谷川さんの詩に1965年に「ベトナム平和を願う市民の会」のために作られた「死んだ男の残したものは」があり、高石ともやなど多くの歌手によって歌われ、最近では元ちとせなどもカバーしている。当時の「ベトナム平和を願う市民の会」の反戦の想いは現在のガザでの停戦や平和を願う心情のように切実なものであったことは容易に想像できる。米国は現在のイスラエル国防軍のように圧倒的な破壊力をもつ兵器でベトナム市民の殺戮を行っていた。
死んだ男の残したものは
死んだ男の残したものは
ひとりの妻とひとりの子ども
他には何も残さなかった
墓石ひとつ残さなかった
死んだ女の残したものは
しおれた花とひとりの子ども
他には何も残さなかった
着もの一枚残さなかった
死んだ子どもの残したものは
ねじれた脚と乾いた涙
他には何も残さなかった
思い出ひとつ残さなかった
死んだ兵士の残したものは
こわれた銃とゆがんだ地球
他には何も残せなかった
平和ひとつ残せなかった
死んだかれらの残したものは
生きてるわたし生きてるあなた
他には誰も残っていない
他には誰も残っていない
死んだ歴史の残したものは
輝く今日とまた来る明日
他には何も残っていない
他には何も残っていない
谷川さんが平易な言葉でこの詩を作った背景にはベトナム戦争の惨状に注意を向けない人々の無関心との闘いもあったに違いない。易しく語られる言葉の中に戦争への強い反対の意志と、戦争に無関心な人々に戦争の悲惨さや無意味なことを切実に訴えようとする強い心情がうかがえる。

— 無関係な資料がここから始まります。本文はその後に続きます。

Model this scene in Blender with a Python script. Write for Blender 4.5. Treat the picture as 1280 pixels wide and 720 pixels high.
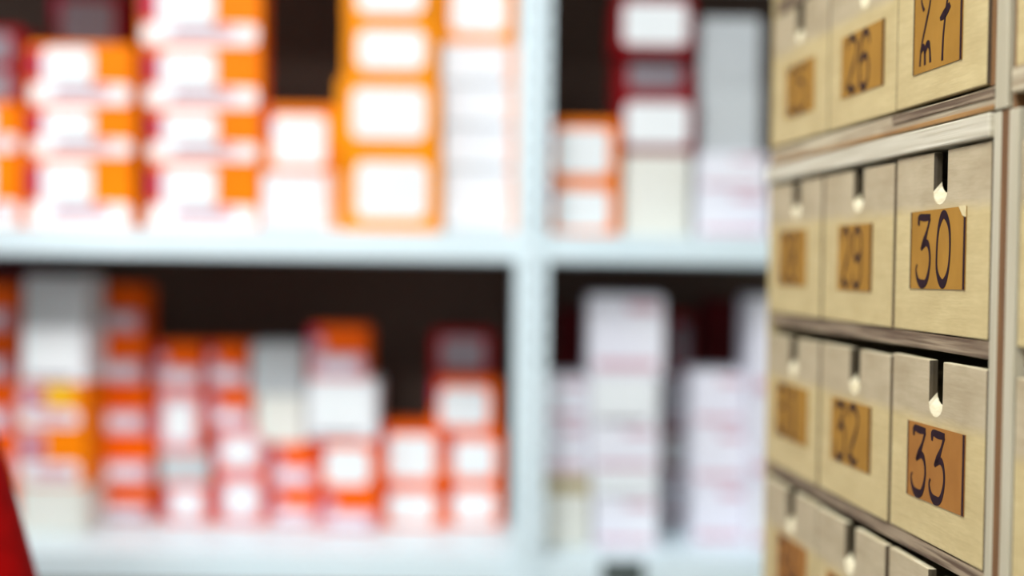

"地獄とは、人々が苦しんでいるところのことではない。
人が苦しんでいるのを誰も見ようとしないところのことだ。"
──マンスール・アル=ハッラージュ(イスラム中世の神秘主義思想家)
谷川さんの反戦詩とこのハッラージュの言葉では共通性があると思うが、現在のパレスチナのガザやレバノンは谷川さんなどが闘った無関心によって、まさに地獄の状態になっている。ガザでは昨年10月7日以降、4万4000人の人々が殺害され、イスラエル軍によって強制移住も進められている。日本でもガザに関する報道はすっかり少なくなり、レバノンではイスラエル軍の地上侵攻が本格化した10月以降、11月上旬までに3000人以上が殺害されてもほとんど報道がない。ガザでの殺戮の多さに戦争がすっかりノーマルになり、日本社会はすっかり無関心になってしまったようだ。